El mundo ha negado esas leyes vanamente; aspirando a rescatarse de su yugo por su negación, ninguna otra cosa ha conseguido sino hacer su yugo más pesado por medio de las catástrofes, las cuales se proporcionan siempre a las negaciones, siendo esta misma ley de proporción una de las constitutivas del orden.

Libre y extendido campo dejó Dios a las opiniones humanas; anchos fueron los dominios que sujetó al imperio y al libre albedrío del hombre, a quien fue dado señorearse del mar y de la tierra, rebelarse contra su Criador, mover guerra a los cielos, entrar en tratos y alianzas con los espíritus infernales, ensordecer al mundo con el rumor de las batallas, abrasar las ciudades con incendios y discordias, estremecerlas con las tremendas sacudidas de las revoluciones, cerrar el entendimiento a la verdad y los ojos a la luz y abrir el entendimiento al error y complacerse en las tinieblas; fundar imperios y asolarlos, levantar y allanar repúblicas, cansarse de repúblicas, imperios y monarquías; dejar aquello que quiso, volver a lo que dejó, afirmarlo todo, hasta lo absurdo; negarlo todo, hasta la evidencia; decir: No hay Dios y Soy Dios; proclamarse independiente de todas las potestades, y adorar al astro que le ilumina, al tirano que le oprime, al reptil que se arrastra por el suelo, al huracán que viene rebramando, al rayo que cae, al nublado que le lleva, a la nube que pasa.

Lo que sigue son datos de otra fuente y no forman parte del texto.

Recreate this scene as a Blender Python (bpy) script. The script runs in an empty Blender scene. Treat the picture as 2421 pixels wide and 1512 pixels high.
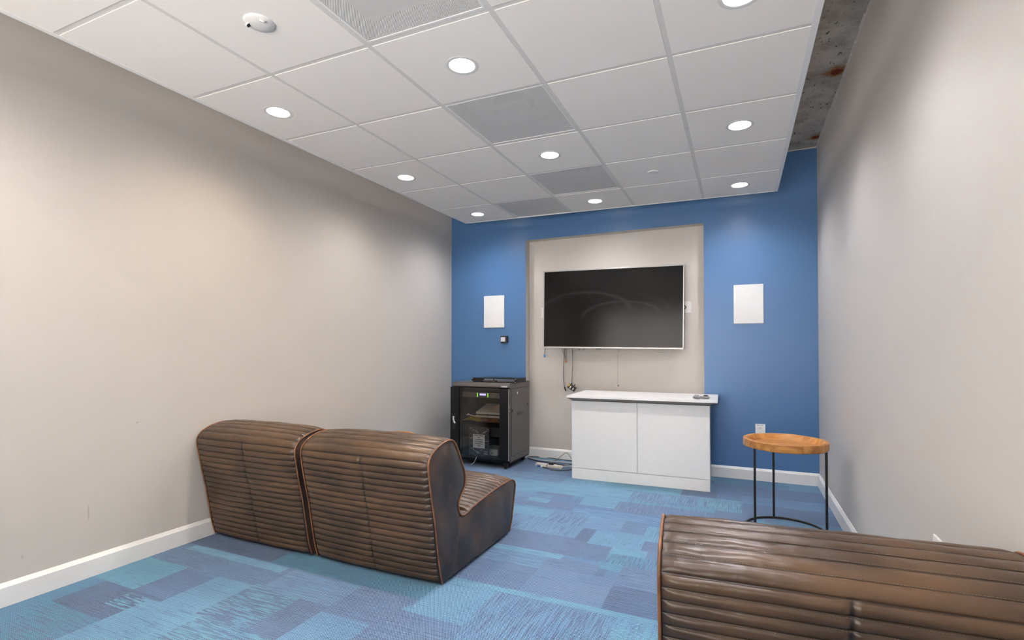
import bpy, bmesh, math, random
from mathutils import Vector, Matrix, Euler
from mathutils.geometry import delaunay_2d_cdt
random.seed(7)
C = bpy.context.scene.collection
sc = bpy.context.scene
PI = math.pi

# ------------------------------------------------------------------ camera
F_PX, YAW, PITCH, ROLL, CX, CY, CAMH = 1187.1, .4271, .0144, .0003, 1210.5, 810.8, 1.163
cam_d = bpy.data.cameras.new('camera'); cam = bpy.data.objects.new('camera', cam_d); C.objects.link(cam)
cam_d.sensor_fit = 'HORIZONTAL'; cam_d.sensor_width = 36.0
cam_d.lens = 36.0 * F_PX / 2421.0
cam_d.shift_x = 0.0; cam_d.shift_y = (CY - 756.0) / 2421.0
cam_d.clip_start = .02; cam_d.clip_end = 50
cam.location = (0, 0, CAMH)
fwd = Vector((-math.sin(YAW)*math.cos(PITCH), math.cos(YAW)*math.cos(PITCH), math.sin(PITCH)))
rgt = Vector((math.cos(YAW), math.sin(YAW), 0)); up = rgt.cross(fwd)
m3 = Matrix((rgt, up, -fwd)).transposed()
cam.rotation_euler = m3.to_euler()
sc.camera = cam
# world: nothing outside the closed room
w = bpy.data.worlds.new('world'); sc.world = w; w.use_nodes = True
w.node_tree.nodes['Background'].inputs[0].default_value = (.8, .85, 1, 1)
w.node_tree.nodes['Background'].inputs[1].default_value = 0.0
sc.view_settings.view_transform = 'Standard'; sc.view_settings.look = 'None'
sc.view_settings.exposure = 0.34; sc.view_settings.gamma = 1.0; sc.view_settings.use_curve_mapping = False
LAMP = 310.0            # emission of every downlight lens
FRONT_FILL = 100.0           # added fill light behind the viewpoint, to lift the ceiling
LEAK = 1.0             # watts escaping from the top of a housing

def ray(px, py):
    return rgt*((px-CX)/F_PX) - up*((py-CY)/F_PX) + fwd
def atY(px, py, Y):
    d = ray(px, py); return Vector((0, 0, CAMH)) + d*(Y/d.y)
def atZ(px, py, Z):
    d = ray(px, py); return Vector((0, 0, CAMH)) + d*((Z-CAMH)/d.z)

# ------------------------------------------------------------------ helpers
def obj(name, bm, mat, parent=None, smooth=False, auto=None):
    me = bpy.data.meshes.new(name); bm.normal_update(); bm.to_mesh(me); bm.free()
    for m in (mat if isinstance(mat, (list, tuple)) else [mat]): me.materials.append(m)
    if smooth:
        for p in me.polygons: p.use_smooth = True
        if auto is not None: me.set_sharp_from_angle(angle=math.radians(auto))
    o = bpy.data.objects.new(name, me); C.objects.link(o)
    if parent is not None: o.parent = parent
    return o
def tag(o, label, cat, group=None):
    o['label'] = label; o['category'] = cat
    if group: o['group'] = group
    return o
def thing(name, label, cat, loc=(0, 0, 0), rot=(0, 0, 0), group=None):
    o = bpy.data.objects.new(name, None); C.objects.link(o)
    o.empty_display_size = .05
    o.location = loc; o.rotation_euler = rot
    return tag(o, label, cat, group)
def struct(o, label=None):
    o['kind'] = 'structure'
    if label: o['label'] = label
    return o
def box(bm, x0, x1, y0, y1, z0, z1, bev=0, mi=0, M=None):
    vs = [bm.verts.new((x, y, z)) for z in (z0, z1) for y in (y0, y1) for x in (x0, x1)]
    fs = [(0, 2, 3, 1), (4, 5, 7, 6), (0, 1, 5, 4), (2, 6, 7, 3), (0, 4, 6, 2), (1, 3, 7, 5)]
    fc = [bm.faces.new([vs[i] for i in f]) for f in fs]
    for f in fc: f.material_index = mi
    if M is not None:
        for v in vs: v.co = M @ v.co
    if bev:
        es = {e for f in fc for e in f.edges}
        r = bmesh.ops.bevel(bm, geom=list(es), offset=bev, segments=2, affect='EDGES', profile=.6)
        for f in r['faces']: f.material_index = mi
def newbox(*a, **k):
    bm = bmesh.new(); box(bm, *a, **k); return bm
def tube(bm, pts, r, n=8, closed=False, mi=0, cap=True):
    pts = [Vector(p) for p in pts]; N = len(pts); rings = []
    nrm = None
    for i, p in enumerate(pts):
        if closed: t = pts[(i+1) % N]-pts[i-1]
        else: t = pts[min(i+1, N-1)]-pts[max(i-1, 0)]
        t = t.normalized() if t.length > 1e-9 else Vector((0, 0, 1))
        if nrm is None:
            nrm = t.orthogonal().normalized()
        nrm = (nrm - t*nrm.dot(t)); nrm = nrm.normalized() if nrm.length > 1e-6 else t.orthogonal().normalized()
        b = t.cross(nrm)
        rr = r[i] if isinstance(r, (list, tuple)) else r
        rings.append([bm.verts.new(p + (nrm*math.cos(2*PI*k/n) + b*math.sin(2*PI*k/n))*rr) for k in range(n)])
    for i in range(N if closed else N-1):
        a, b2 = rings[i], rings[(i+1) % N]
        for k in range(n):
            f = bm.faces.new((a[k], a[(k+1) % n], b2[(k+1) % n], b2[k])); f.material_index = mi
    if cap and not closed:
        bm.faces.new(rings[0][::-1]).material_index = mi; bm.faces.new(rings[-1]).material_index = mi
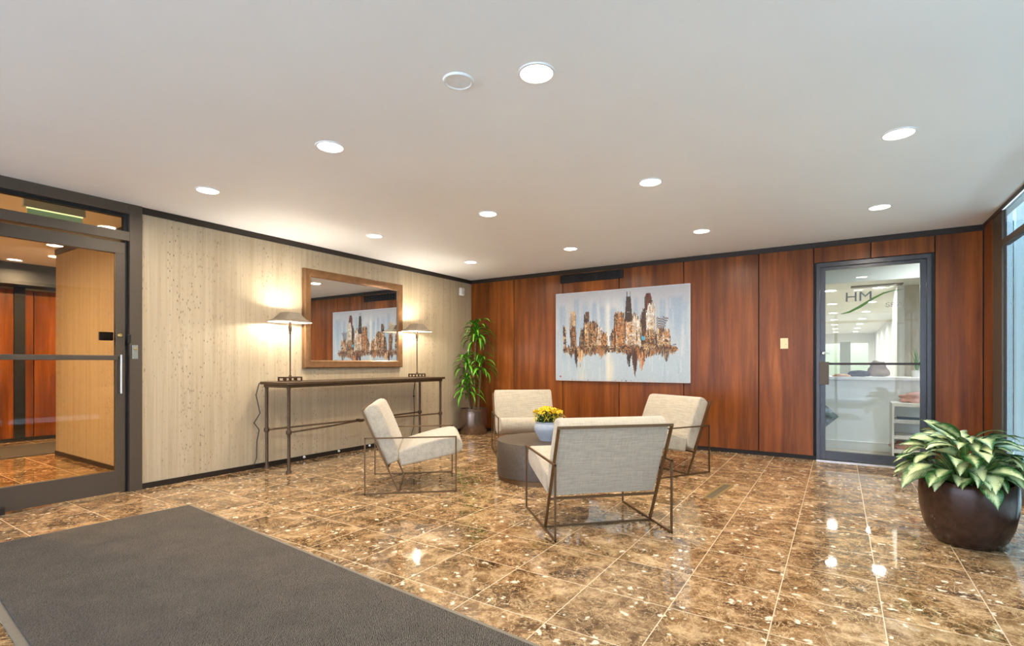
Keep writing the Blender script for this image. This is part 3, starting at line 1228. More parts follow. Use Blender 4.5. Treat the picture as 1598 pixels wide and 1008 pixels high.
em = thing('entrance_mat', 'large charcoal ribbed entrance mat on the marble floor', 'mat', (-4.404, 2.043, 0), R(-4.3))
bm = BM()
box(bm, 0.035, 4.76, -1.245, -0.028, 0, 0.014, 0.003)
obj('pile', bm, M['carpet'], em)
bm = BM()
box(bm, 0, 4.80, -1.28, 0.0, 0, 0.007, 0.002)
obj('edging', bm, M['matedge'], em)

# ------------------------------------------------------------------ skyline painting
PX0, PX1, PZ0, PZ1 = -3.667, -1.661, 0.88, 2.205


def paint():
    rs = np.random.RandomState(11)
    W, H = 360, 238
    yy, xx = np.mgrid[0:H, 0:W]
    u, v = xx / (W - 1), yy / (H - 1)

    def smooth(n, k):
        a = rs.rand(n)
        ker = np.ones(k) / k
        return np.convolve(np.r_[a[-k:], a, a[:k]], ker, 'same')[k:-k]
    top = np.array([186, 186, 190.]) / 255
    low = np.array([178, 192, 200.]) / 255
    t = np.clip(v * 1.5, 0, 1)[..., None]
    im = top * (1 - t) + low * t
    for _ in range(70):
        x = rs.rand()
        w = rs.uniform(0.006, 0.035)
        v0 = rs.uniform(0.08, 0.5)
        v1 = v0 + rs.uniform(0.1, 0.35)
        c = [np.array([150, 172, 192.]), np.array([206, 208, 206.]), np.array([160, 180, 196.]), np.array([196, 206, 208.])][rs.randint(4)] / 255
        m = np.exp(-((u - x) / w) ** 4) * (1 / (1 + np.exp(-(v - v0) * 60))) * (1 / (1 + np.exp((v - v1) * 30)))
        m = (m * rs.uniform(0.3, 0.75))[..., None]
        im = im * (1 - m) + c * m
    # pale far towers
    for x0, x1, vt in ((0.03, 0.08, .14), (0.15, 0.19, .08), (0.30, 0.335, .12), (0.36, 0.40, .18), (0.44, 0.49, .2), (0.62, 0.645, .10), (0.80, 0.84, .14), (0.86, 0.96, .12)):
        m = ((u > x0) & (u < x1) & (v > vt) & (v < 0.62)) * 0.55 * np.clip((0.62 - v) * 3, 0, 1)
        im = im * (1 - m[..., None]) + np.array([140, 162, 186.]) / 255 * m[..., None]
    # path of light
    m = (np.exp(-((u - 0.425) / 0.013) ** 2) * (v > 0.15) * 0.8)[..., None]
    im = im * (1 - m) + np.array([230, 226, 212.]) / 255 * m
    m = (np.exp(-((u - 0.44) / 0.03) ** 2) * np.clip((v - 0.68) * 6, 0, 1) * 0.7)[..., None]
    im = im * (1 - m) + np.array([226, 216, 188.]) / 255 * m
    m = (np.exp(-((u - 0.22) / 0.03) ** 2) * np.clip((v - 0.8) * 6, 0, 1) * 0.6)[..., None]
    im = im * (1 - m) + np.array([226, 216, 188.]) / 255 * m
    for _ in range(3):
        for ax, kk in ((0, 7), (1, 3)):
            im = sum(np.roll(im, j, ax) for j in range(-(kk // 2), kk // 2 + 1)) / kk
    for _ in range(160):
        x, w, v0 = rs.rand(), rs.uniform(0.002, 0.006), rs.uniform(0.1, 0.9)
        m = ((np.abs(u - x) < w) & (v > v0) & (v < v0 + rs.uniform(0.05, 0.2))) * rs.uniform(0.1, 0.35)
        im = im * (1 - m[..., None]) + (np.array([214, 218, 216.]) if rs.rand() < 0.6 else np.array([150, 168, 184.])) / 255 * m[..., None]
    pal = {'d': (52, 36, 28), 'b': (92, 58, 34), 'o': (178, 110, 52), 'c': (208, 176, 132), 'r': (106, 46, 34), 't': (150, 122, 92), 'w': (224, 222, 214)}
    pal = {k: np.array(c) / 255 for k, c in pal.items()}

    def dab(x0, x1, v0, v1, c, a=1.0):
        X0, X1 = int(x0 * W), max(int(x0 * W) + 1, int(x1 * W))
        V0, V1 = int(v0 * H), max(int(v0 * H) + 1, int(v1 * H))
        X0, V0 = max(X0, 0), max(V0, 0)
        im[V0:V1, X0:X1] = im[V0:V1, X0:X1] * (1 - a) + pal[c] * a * rs.uniform(0.85, 1.15)

    def tower(x0, x1, vt, cols, n=90, vb=0.64):
        if n >= 50:
            for _ in range(n // 2):                 # rough dark edges and ragged tops
                x = (x0 if rs.rand() < 0.5 else x1) + rs.normal(0, 0.004)
                a = vt + 0.03 + (vb - vt) * rs.rand()
                dab(x, x + rs.uniform(0.002, 0.006), a, min(vb, a + rs.uniform(0.03, 0.12)), 'db'[rs.randint(2)], rs.uniform(0.4, 0.9))
        n = int(n * 1.5)
        for _ in range(n):
            x = rs.uniform(x0, x1)
            w = rs.uniform(0.003, 0.011)
            a = vt + (vb - vt) * rs.rand() ** 1.2
            b = min(vb, a + rs.uniform(0.02, 0.14))
            dab(x, min(x + w, x1 + 0.004), a, b, cols[rs.randint(len(cols))], rs.uniform(0.55, 0.95))
        for _ in range(n // 3):
            x = rs.uniform(x0, x1 - 0.01)
            a = rs.uniform(vt + 0.05, vb)
            dab(x, x + rs.uniform(0.01, 0.03), a, a + 0.008, cols[rs.randint(len(cols))], 0.8)
    tower(.060, .080, .36, 'bdc', 40)
    tower(.122, .160, .20, 'tctc', 60, .5)
    tower(.128, .165, .38, 'obdc', 60)
    tower(.205, .235, .40, 'dbt', 50)
    tower(.236, .272, .22, 'ddbt', 70)
    tower(.240, .280, .35, 'dcoct', 80)
    tower(.280, .335, .33, 'tobdc', 130)
    tower(.335, .375, .40, 'octwb', 70)
    tower(.375, .412, .46, 'obdoc', 80)
    tower(.450, .490, .42, 'obcd', 80)
    tower(.478, .545, .24, 'obdcot', 190)
    tower(.560, .640, .27, 'wcobtwc', 200)
    tower(.640, .690, .33, 'wctw', 80)
    tower(.672, .705, .22, 'ddbr', 80)
    tower(.700, .740, .06, 'rrbd', 70, .30)
    tower(.705, .760, .17, 'wwctw', 120)
    tower(.690, .760, .45, 'obdtc', 100)
    tower(.775, .865, .44, 'obtdcw', 160)
    # tall tapering tower with two masts
    for r in range(int(.085 * H), int(.36 * H)):
        k = (r / H - .085) / .275
        x0, x1 = .563 - .012 * k, .596 + .014 * k
        dab(x0, x1, r / H, (r + 1) / H, 'd', 0.95)
    dab(.566, .570, .03, .09, 'd')
    dab(.590, .594, .03, .09, 'd')
    for vv in (.335, .36, .385, .41, .43):
        dab(.778, .862 - (vv - .335) * .3, vv, vv + .012, 'b', 0.9)
    # shore band
    for _ in range(900):
        x = rs.uniform(.06, .895)
        if .405 < x < .45 and rs.rand() < 0.75:
            continue
        a = rs.normal(.645, .016)
        dab(x, x + rs.uniform(.01, .04), a, a + rs.uniform(.006, .022), 'ddbbdoct'[rs.randint(8)], rs.uniform(.5, .9))
    # reflections
    def drip(x0, x1, vb, cols, n):
        for _ in range(n):
            x = rs.uniform(x0, x1)
            c = (x0 + x1) / 2
            k = 1 - abs(x - c) / ((x1 - x0) / 2) * 0.75
            b = .66 + (vb - .66) * k * rs.uniform(.5, 1)
            a = rs.uniform(.65, b)
            dab(x, x + rs.uniform(.003, .009), a, b, cols[rs.randint(len(cols))], rs.uniform(.4, .9))
    drip(.07, .40, .74, 'dbot', 260)
    drip(.155, .185, .88, 'dddb', 60)
    drip(.18, .225, .86, 'oc', 50)
    drip(.115, .14, .78, 'db', 20)
    drip(.34, .40, .78, 'to', 40)
    drip(.50, .88, .76, 'dbto', 300)
    drip(.56, .60, .88, 'dd', 30)
    drip(.60, .645, .96, 'dbrb', 90)
    drip(.635, .705, .90, 'ocod', 90)
    drip(.80, .88, .80, 'dt', 50)
    X, V = int(.685 * W), int(.52 * H)
    im[V:V + 10, X - 4:X + 5] = np.array([70, 160, 190.]) / 255
    X, V = int(.032 * W), int(.952 * H)
    im[V:V + 4, X:X + 5] = np.array([170, 60, 60.]) / 255
    sh = (smooth(H, 3) * 5 - 2.5).astype(int)       # the knife drags some rows sideways
    for r in range(H):
        im[r] = np.roll(im[r], sh[r], 0) if 0.3 < r / H < 0.95 else im[r]
    sh = (smooth(W, 2) * 12 - 6).astype(int)
    for c_ in range(W):
        im[int(.25 * H):, c_] = np.roll(im[int(.25 * H):, c_], sh[c_], 0) if abs(sh[c_]) > 1 and .06 < c_ / W < .9 else im[int(.25 * H):, c_]
    n = rs.rand(H, W, 1) * 0.06 - 0.03
    im = np.clip(im + n, 0, 1)
    return im


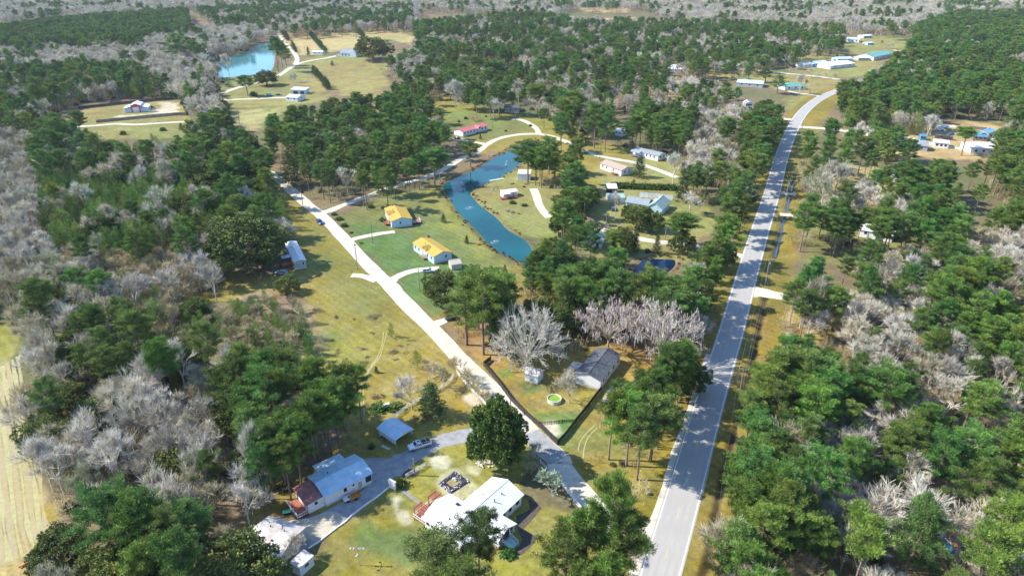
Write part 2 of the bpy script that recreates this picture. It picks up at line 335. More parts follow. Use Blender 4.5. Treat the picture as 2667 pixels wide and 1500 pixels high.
zone('D', [(1190,900),(1260,890),(1400,890),(1560,860),(1700,960),(1700,1100),(1690,1160),(1620,1300),(1470,1250),(1390,1130),(1300,1030)], YEL)
zone('D', [(1480,800),(1600,790),(1720,860),(1700,960),(1600,960),(1500,900)], ORG, 5, .6)
zone('D', [(1100,800),(1190,880),(1240,940),(1280,900),(1220,830),(1160,780)], ORG, 4, .7)
zone('E', [(330,580),(480,580),(520,660),(380,680)], BRT, 3, .8)
zone('E', [(430,680),(700,700),(820,780),(620,860),(480,800)], GRN, 4, .9)
zone('E', [(600,900),(740,1010),(1100,1000),(1090,1060),(760,1060)], GRN, 3, .8)
zone('E', [(880,1090),(1090,1080),(1060,1130),(960,1220),(900,1240)], BRT, 1.5, .95)
zone('E', [(780,1100),(880,1090),(930,1190),(850,1220)], SND, 1.5, .8)
zone('C', [(180,480),(420,280),(560,400),(620,520),(400,540),(300,500)], GRN, 6, .55)
zone('C', [(840,760),(950,740),(920,900),(880,990),(720,1010),(800,860)], BRT, 4, .6)
zone('A', [(0,1100),(150,1000),(350,1040),(560,1080),(600,1200),(450,1330),(200,1300),(0,1250)], GRN, 6, .75)
zone('A', [(250,880),(380,820),(470,900),(420,980)], GRN, 4, .5)
zone('A', [(350,860),(410,860),(400,950),(470,960),(500,1060),(420,1060),(370,980)], SND, 1.8, .75)
zone('A', [(650,560),(720,545),(780,580),(770,630),(680,630)], SND, 1.2, .8)
zone('A', [(930,620),(1010,640),(990,690),(940,660)], SND, 1.5, .6)
zone('A', [(780,660),(700,740),(780,850),(960,850),(960,740),(850,650)], SND, 1.5, .45)
zone('S', [(1460,1230),(1560,1200),(1640,1280),(1600,1330),(1480,1290)], SND, 1.5, .8)
zone('S', [(250,170),(460,160),(700,230),(860,380),(950,560),(700,600),(400,420),(220,260)], OLV, 8, .6)
zone('F', [(520,560),(700,700),(900,980),(1090,1140),(600,1100),(540,900),(480,640)], OLV, 6, .75)
zone('S', [(270,700),(400,690),(420,760),(280,770)], GRN, 3, .5)
zone('D', [(640,720),(790,760),(800,870),(700,900),(560,870),(600,800)], BRN, 6, .6)
zone('C', [(640,1000),(720,1010),(890,1010),(960,900),(990,860),(960,1010),(900,1449),(900,1700),(640,1700),(700,1300),(720,1180)], SND, 1.2, .8)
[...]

Todo esto y mucho más le fue dado al hombre; pero mientras que todas estas cosas le fueron dadas, los astros cursan perpetuamente y con perpetua cadencia en giros concertados, y las estaciones se mueven unas en pos de otras en armoniosos círculos, sin alcanzarse y sin confundirse jamás; y la tierra se vista hoy de hierbas, de árboles y de mieses, como lo hizo siempre desde que recibió de lo alto la virtud de fructificar; y todas las cosas físicas cumplen hoy, como cumplieron ayer y como cumplirán mañana, los divinos mandamientos, moviéndose en perpetua paz y concordia, sin traspasar un punto las leyes de su potentísimo Hacedor, que con mano soberana concierta sus pasos, refrena sus ímpetus y da rienda a su curso.

Todo aquello y mucho más le fue dado al hombre; pero mientras que todas aquellas cosas le fueron dadas, no pudo tanto que a su pecado no siguiera el castigo, y a su delito la pena, y a su primera transgresión la muerte, y la condenación a su endurecimiento, y a su libertad la justicia, y a su arrepentimiento la misericordia, y a los escándalos la reparación, y a las rebeldías las catástrofes.

Al hombre le ha sido dado poner a sus pies la sociedad desgarrada con sus discordias, echar por tierra los muros más firmes, entrar a saco las ciudades más opulentas, derribar con estrépito los imperios más extendidos y nombrados, hundir en espantosa ruina las civilizaciones más altas, envolviendo sus resplandores en la densa nube de la barbarie. Lo que no le ha sido dado es suspender por un solo día, por una sola hora, por un solo instante, el cumplimiento infalible de las leyes fundamentales del mundo físico y del moral, constitutivas del orden en la humanidad y en el universo; lo que no ha visto ni verá el mundo es que el hombre, que huye del orden por la puerta del pecado, no vuelva a entrar en él por la de la pena, esa mensajera de Dios que alcanza a todos con sus mensajes.